As many konservative kranky Karens have proven, the entitled white nationalists consider it discrimination whenever there are black or Hispanic persons in front of them in line or taking up spaces that the white conservatives wanted to occupy or considered reserved for their use. Because the white conservative is delayed or didn't get the space first so they have to wait because someone of another race got there first, to them that is being a "real" victim of racism and is what first fueled the Tea Party movement which then evolved into the MAGAverse. In the MAGAverse, they believe they're all victims of reverse racism when in reality they're only victims of their own ignorant hubris.
Its interesting that the closer we get to the white people being a numerical minority in America the more "white grievance" we get. As far as I can see DEI is not a quota system or even affirmative action, it is making sure historically discriminated against groups get equal access.
Amazing. You are literally commenting in an article detailing explicitly racist discriminaiton in the name of DEI and you still peddle those silly talking points that bear no relation to the actual world. It's the "blacks love being slaves" type of arguments slavery's defenders made.
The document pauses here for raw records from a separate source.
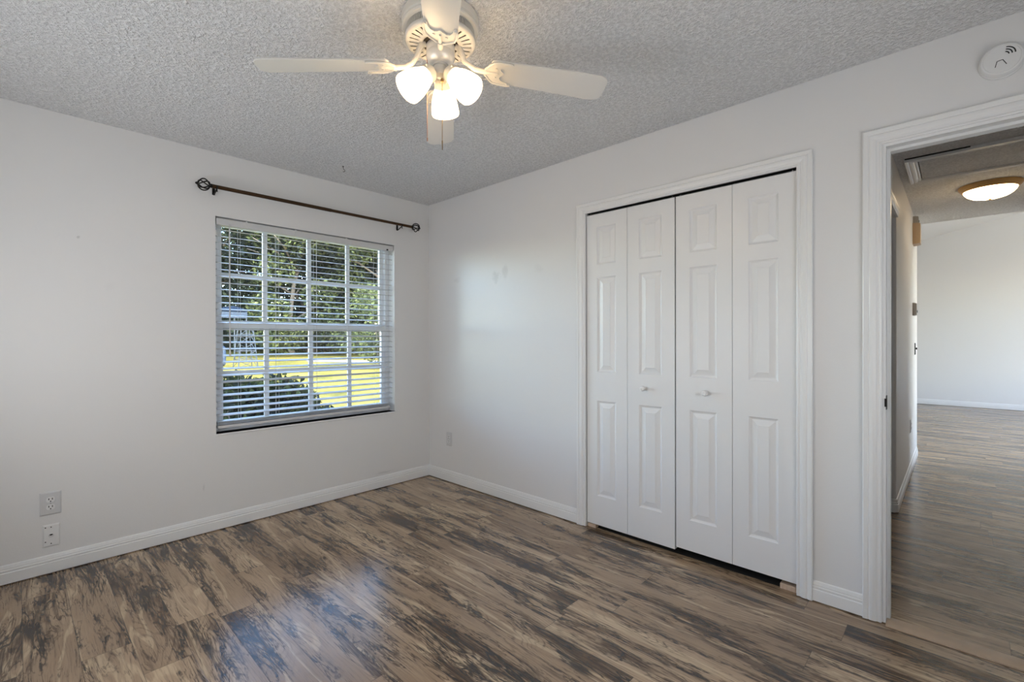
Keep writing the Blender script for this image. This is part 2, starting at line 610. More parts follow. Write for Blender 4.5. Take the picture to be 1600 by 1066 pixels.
plain_window('added_window_2', lambda u, z, d: (WW - d, u, z), 1.25, 2.85, 0.75, 2.1, 'added unseen window in the west bedroom wall for a fill light')  # window invented to carry the west fill light
plain_window('added_window_3', lambda u, z, d: (u, YS - d, z), 0.3, 1.9, 0.75, 2.1, 'added unseen window in the south bedroom wall for a fill light')  # unseen window, made up for the south fill light

# closet interior
w = MB().box(3.30, 3.42, HN, 2.0, 0, H).box(XB, 3.30, 1.88, 2.0, 0, H).box(XB, 3.30, 0.33, 0.43, 0, H)
struct(w, 'wall_closet', M_WALL, 'inside walls of the closet', 'wall')

# hall north wall: an opening with a head casing, then a bullnose corner and a long wall
OX0, OX1, OZ = 3.45, 4.25, 2.08
w = MB()
w.box(XB, OX0, HN, HN + .02, 0, H)
w.box(3.42, OX0, HN, 0.43, 0, H)
w.box(OX0, OX1, HN, 0.43, OZ, H)
pts = [(6.5, HN, 0), (6.5, 0.43, 0), (4.37, 0.43, 0), (4.37, 2.0, 0), (OX1, 2.0, 0)]
rr = 0.022
for k in range(7):
    a = PI + (PI / 2) * k / 6
    pts.append((OX1 + rr + rr * math.cos(a), HN + rr + rr * math.sin(a), 0))
w.prism(pts, (0, 0, H))
w.box(3.42, 4.37, 2.0, 2.1, 0, H)
struct(w, 'wall_hall_north', M_WALL, 'white hall wall seen edge on through the doorway', 'wall', smooth=True, angle=25)
w = MB().box(XB, HX, HS - .12, HS, 0, H)
struct(w, 'wall_hall_south', M_WALL, 'white hall wall right of the doorway', 'wall')

# far room with a sloping ceiling
def vz(y):
    return 3.185 - 0.23 * y


FX = 11.72
w = MB()
w.prism([(FX, -4.2, 0), (FX, 3.5, 0), (FX, 3.5, vz(3.5) + .2), (FX, -4.2, vz(-4.2) + .2)], (0.15, 0, 0))
struct(w, 'wall_far_east', M_WALL, 'bright white wall across the far room', 'wall')
w = MB()
w.prism([(HX - .1, HS - .12, H + .02), (HX - .1, 3.5, H + .02), (HX - .1, 3.5, vz(3.5) + .2), (HX - .1, -4.2, vz(-4.2) + .2), (HX - .1, -4.2, 0), (HX - .1, HS - .12, 0)], (0.098, 0, 0))
w.box(6.5, HX, HN, 3.5, 0, H)
struct(w, 'wall_far_west', M_WALL, 'white wall of the far room over the hall mouth', 'wall')
w = MB()
w.box(HX, FX, 3.5, 3.62, 0, 3.0)
struct(w, 'wall_far_north', M_WALL, 'white north wall of the far room', 'wall')
w = MB()
w.box(HX - .1, 7.7, -4.35, -4.2, 0, 4.4).box(10.7, FX + .15, -4.35, -4.2, 0, 4.4).box(7.7, 10.7, -4.35, -4.2, 0, 0.5).box(7.7, 10.7, -4.35, -4.2, 2.5, 4.4)
struct(w, 'wall_far_south', M_WALL, 'white south wall of the far room', 'wall')
plain_window('window_4', lambda u, z, d: (u, -4.2 - d, z), 7.7, 10.7, 0.5, 2.5, 'wide window of the far room', False)
w = MB().prism([(HX - .1, -4.35, vz(-4.35)), (HX - .1, 3.62, vz(3.62)), (HX - .1, 3.62, vz(3.62) + .15), (HX - .1, -4.35, vz(-4.35) + .15)], (FX + .25 - HX, 0, 0))
struct(w, 'ceiling_far', M_WALL, 'sloping white ceiling of the far room', 'ceiling')

# ---- baseboards
BB = [(0, 0.0), (0, 0.013), (0.052, 0.013), (0.056, 0.010), (0.060, 0.0115), (0.066, 0.0115), (0.070, 0.0085), (0.074, 0.009), (0.088, 0.0055), (0.092, 0.0)]


def base_run(name, mp, u0, u1, label):
    m = MB()
    rows = []
    for u in (u0, u1):
        rows += [mp(u, h, t) for h, t in BB]
    k = len(BB)
    f = [(i, (i + 1) % k, k + (i + 1) % k, k + i) for i in range(k)] + [tuple(range(k)), tuple(range(k, 2 * k))[::-1]]
    m.add(rows, f)
    return struct(m, name, M_TRIM, label, 'baseboard')


mpN = lambda u, h, t: (u, YW - t, h + 0.006)
mpE = lambda u, h, t: (XW - t, u, h + 0.006)
base_run('baseboard_north', mpN, WW, XW, 'white moulded baseboard under the window wall')
base_run('baseboard_east', mpE, 1.831, YW, 'white baseboard between the room corner and the closet')
base_run('baseboard_east_2', mpE, 0.301, 0.490, 'short white baseboard between closet and doorway')
base_run('baseboard_west', lambda u, h, t: (WW + t, u, h + .006), YS, YW, 'white baseboard along the west wall')
base_run('baseboard_south', lambda u, h, t: (u, YS + t, h + .006), WW, XW, 'white baseboard along the south wall')
base_run('baseboard_far', lambda u, h, t: (FX - t, u, h + .006), -4.2, 3.5, 'white baseboard along the far room wall')
# hall baseboard wraps the bullnose corner
m = MB()
path = [(OX1, 0.42), (OX1, HN + rr)]
for k in range(1, 6):
    a = PI + (PI / 2) * k / 6
    path.append((OX1 + rr + rr * math.cos(a), HN + rr + rr * math.sin(a)))
path += [(OX1 + rr, HN), (6.5, HN)]
m.sweep(path, [(-t, h) for h, t in BB], lambda x, y, h: (x, y, h + .006))
struct(m, 'baseboard_hall', M_TRIM, 'white baseboard wrapping the rounded hall corner', 'baseboard', smooth=True, angle=30)

# ---- casings
CAS = [(0, 0), (0, 0.010), (0.006, 0.013), (0.010, 0.0105), (0.016, 0.0105), (0.021, 0.0150), (0.030, 0.0175), (0.040, 0.0175), (0.045, 0.0145), (0.049, 0.0175), (0.062, 0.0190), (0.066, 0.0165), (0.066, 0)]


def casing(name, y0, y1, z1, label, zbot=0.003):
    m = MB()
    # travel so that the outside is on the left: up the far side, over, down the near side
    m.sweep([(y0, zbot), (y0, z1), (y1, z1), (y1, zbot)], CAS, lambda y, z, t: (XW - t, y, z))
    return struct(m, name, M_TRIM, label, 'trim')


casing('trim_1', CY0 + .002, CY1 - .002, CZ - .004, 'white moulded casing around the closet doors')
casing('trim_2', DY0 + .002, DY1 - .001, DZ - .002, 'white moulded casing around the open doorway')
# doorway jamb lining with stop, strike plate
dj = thing('door_1', 'white lined doorway with latch plate leading into the hall', 'doorway', (XW + .06, (DY0 + DY1) / 2, 0), kind='structure')
m = MB()
m.box(XW - .001, XB + .001, DY1 - .014, DY1 - .0002, 0.004, DZ - .014)
m.box(XW - .001, XB + .001, DY0 + .0002, DY0 + .014, 0.004, DZ - .014)
m.box(XW - .001, XB + .001, DY0 + .0002, DY1 - .0002, DZ - .014, DZ - .0002)
m.build('door_jamb', M_TRIM, dj)
m = MB()
m.box(XW + .042, XW + .082, DY1 - .026, DY1 - .014, 0.004, DZ - .026)
m.box(XW + .042, XW + .082, DY0 + .014, DY0 + .026, 0.004, DZ - .026)
m.box(XW + .042, XW + .082, DY0 + .014, DY1 - .014, DZ - .026, DZ - .014)
m.build('door_stop', M_TRIM, dj)
m = MB()
m.box(XW + .002, XW + .034, DY1 - .0165, DY1 - .014, 0.922, 0.982)
m.box(XW - .004, XW + .006, DY1 - .018, DY1 - .010, 0.935, 0.970)
m.build('strike_plate', M_DKMETAL, dj)
# hall-side casing and the head casing over the hall opening
m = MB()
m.sweep([(DY0 + .002, 0.003), (DY0 + .002, DZ), (DY1 - .001, DZ), (DY1 - .001, 0.003)], [(w_, t) for w_, t in CAS], lambda y, z, t: (XB + t, y, z))
struct(m, 'trim_3', M_TRIM, 'casing on the hall side of the doorway', 'trim')
m = MB()
m.sweep([(OX0 - .06, OZ), (OX1 + .002, OZ)], [(w_, t) for w_, t in CAS], lambda x, z, t: (x, HN - t, z))
struct(m, 'trim_4', M_TRIM, 'white head casing over the hall opening', 'trim')
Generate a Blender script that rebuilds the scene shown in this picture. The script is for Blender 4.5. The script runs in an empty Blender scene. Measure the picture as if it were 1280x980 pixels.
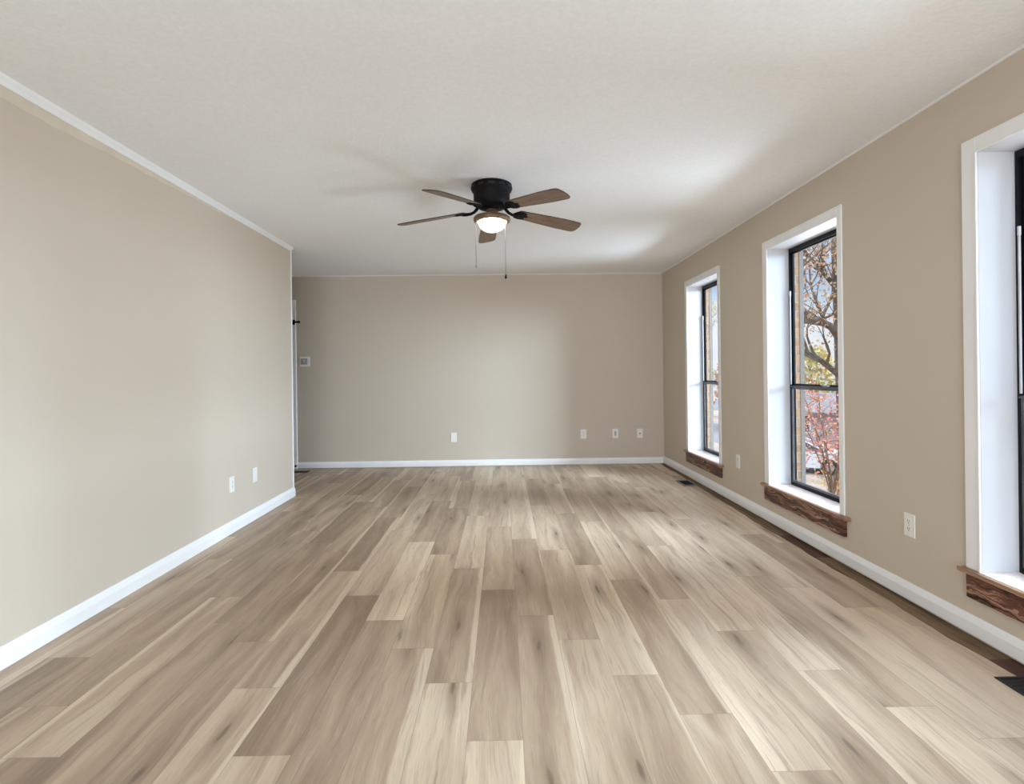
import bpy, math, random
from mathutils import Vector, Matrix
PI = math.pi
sc = bpy.context.scene
col = sc.collection

# ------------------------------------------------------------------ camera, world, lights, exposure
HC = 1.1848                       # lens height above the floor
YAW, ROLL = 0.0170, -0.0120
cam_d = bpy.data.cameras.new('camera'); cam = bpy.data.objects.new('camera', cam_d); col.objects.link(cam)
cam_d.sensor_width = 36.0; cam_d.lens = 680.0 / 1280.0 * 36.0
cam_d.shift_x = 0.0; cam_d.shift_y = -(490.0 - 466.0) / 1280.0
cam_d.clip_start = 0.02; cam_d.clip_end = 400
cam.matrix_world = (Matrix.Translation((0, 0, HC)) @ Matrix.Rotation(-YAW, 4, 'Z')
                    @ Matrix.Rotation(PI / 2, 4, 'X') @ Matrix.Rotation(ROLL, 4, 'Z'))
sc.camera = cam

sc.view_settings.view_transform = 'Standard'; sc.view_settings.look = 'None'
sc.view_settings.exposure = 0.13; sc.view_settings.gamma = 1.0
sc.view_settings.use_curve_mapping = False
sc.cycles.max_bounces = 12; sc.cycles.diffuse_bounces = 8; sc.cycles.transparent_max_bounces = 16
sc.cycles.use_denoising = True
sc.cycles.sample_clamp_indirect = 4.0
sc.cycles.caustics_reflective = False; sc.cycles.caustics_refractive = False

SKY_LOW, SKY_HIGH = 0.92, 5.5
REAR_W, REAR_UP_W, SKY_FILL_W, BOUNCE_FILL_W, SUN_W = 165.0, 160.0, 2600.0, 2350.0, 1.2

def s2l(c):
    c = c / 255.0
    return c / 12.92 if c <= 0.04045 else ((c + 0.055) / 1.055) ** 2.4
def rgb(r, g, b): return (s2l(r), s2l(g), s2l(b), 1.0)

class NT:
    """small helper around a node tree"""
    def __init__(s, tree): s.t = tree; s.n = tree.nodes; s.l = tree.links
    def node(s, typ, **kw):
        n = s.n.new(typ)
        for k, v in kw.items():
            if k == 'ins':
                for kk, vv in v.items(): s.set(n, kk, vv)
            else: setattr(n, k, v)
        return n
    def set(s, n, k, v):
        if hasattr(v, 'is_output') or isinstance(v, bpy.types.NodeSocket): s.l.new(v, n.inputs[k])
        else: n.inputs[k].default_value = v
    def math(s, op, a, b=None, c=None, clamp=False):
        n = s.n.new('ShaderNodeMath'); n.operation = op; n.use_clamp = clamp
        s.set(n, 0, a)
        if b is not None: s.set(n, 1, b)
        if c is not None: s.set(n, 2, c)
        return n.outputs[0]
    def ss(s, x, a, b):            # smooth step of x from a to b
        n = s.n.new('ShaderNodeMapRange'); n.interpolation_type = 'SMOOTHSTEP'
        s.set(n, 'Value', x); s.set(n, 'From Min', a); s.set(n, 'From Max', b)
        return n.outputs[0]
    def mix(s, f, a, b, blend='MIX'):
        n = s.n.new('ShaderNodeMix'); n.data_type = 'RGBA'; n.blend_type = blend
        s.set(n, 0, f); s.set(n, 6, a); s.set(n, 7, b)
        return n.outputs[2]
    def noise(s, vec, scale, detail=3, rough=0.55, dist=0.0):
        n = s.n.new('ShaderNodeTexNoise'); s.set(n, 'Vector', vec)
        n.inputs['Scale'].default_value = scale; n.inputs['Detail'].default_value = detail
        n.inputs['Roughness'].default_value = rough; n.inputs['Distortion'].default_value = dist
        return n.outputs[0]
    def comb(s, x, y, z=0.0):
        n = s.n.new('ShaderNodeCombineXYZ'); s.set(n, 0, x); s.set(n, 1, y); s.set(n, 2, z); return n.outputs[0]
    def sep(s, v):
        n = s.n.new('ShaderNodeSeparateXYZ'); s.set(n, 0, v); return n.outputs
    def ramp(s, f, stops):
        n = s.n.new('ShaderNodeValToRGB'); s.set(n, 0, f); e = n.color_ramp.elements
        e[0].position, e[0].color = stops[0]; e[1].position, e[1].color = stops[-1]
        for p, c in stops[1:-1]: k = e.new(p); k.color = c
        return n.outputs[0]

w = bpy.data.worlds.new('sky'); sc.world = w; w.use_nodes = True
T = NT(w.node_tree); T.n.clear()
tc = T.node('ShaderNodeTexCoord').outputs['Generated']
x_, y_, z_ = T.sep(tc)
up = T.math('MAXIMUM', z_, 0.0)
blue = T.ramp(up, [(0.0, rgb(222, 234, 247)), (0.25, rgb(160, 198, 242)), (1.0, rgb(205, 222, 246))])
cl = T.ss(T.noise(T.comb(x_, y_, T.math('MULTIPLY', z_, 2.5)), 3.4, 6, 0.6), 0.46, 0.66)
skyc = T.mix(cl, blue, rgb(246, 249, 253))
stren = T.math('ADD', SKY_LOW, T.math('MULTIPLY', T.ss(up, 0.40, 0.85), SKY_HIGH - SKY_LOW))
bg = T.node('ShaderNodeBackground', ins={'Color': skyc, 'Strength': stren})
T.l.new(bg.outputs[0], T.node('ShaderNodeOutputWorld').inputs[0])

def area(name, loc, target, sx, sy, watts, color, portal=False):
    d = bpy.data.lights.new(name, 'AREA'); d.shape = 'RECTANGLE'; d.size = sx; d.size_y = sy
    d.energy = watts; d.color = color
    o = bpy.data.objects.new(name, d); col.objects.link(o); o.location = loc
    o.rotation_euler = (Vector(target) - Vector(loc)).to_track_quat('-Z', 'Y').to_euler()
    if portal: d.cycles.is_portal = True
    return o
sun_d = bpy.data.lights.new('sun', 'SUN'); sun_d.energy = SUN_W; sun_d.angle = 0.03; sun_d.color = (1.0, 0.94, 0.85)
sun = bpy.data.objects.new('sun', sun_d); col.objects.link(sun)
sun.rotation_euler = Vector((0.62, 0.25, -0.62)).to_track_quat('-Z', 'Y').to_euler(); sun.location = (-5, -3, 9)
# added fill lamps behind the camera, one facing forward, one aimed up
area('rear_fill_lamp', (0, -5.05, 1.2), (0, 4, 1.3), 3.4, 2.2, REAR_W, (0.88, 0.92, 1.0))
area('rear_up_fill_lamp', (0, -4.0, 0.15), (0, 1, 2.44), 3.4, 2.0, REAR_UP_W, (0.68, 0.87, 1.0))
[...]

It seems your entire position is that some people should just shut up and enjoy being discriminated against.
You are obviously obsessed with the idea that whites are the true current victims of racism. Its almost all you talk about.
(1) Story demonstrating the type of systematic racism that John approves of
(2) John attacks anyone for talking about it with absurd straw men about whites being the only victims of racism and demands that victims of racism (well some victims) should just shut up and stop whining about the government engaging in racial discrimination.
(3) Rinse Repeat.
Is that supposed to be the traditional norm?
I don't know John. Is there evidence the editors were openly discriminating on the basis of race during that period, like there is currently?
Aaron Sibarium certainly has an all-encompassing peevishness when it comes to DEI; to the point where one should question his motivations.
Yeah, can't trust someone who's bothered by racism.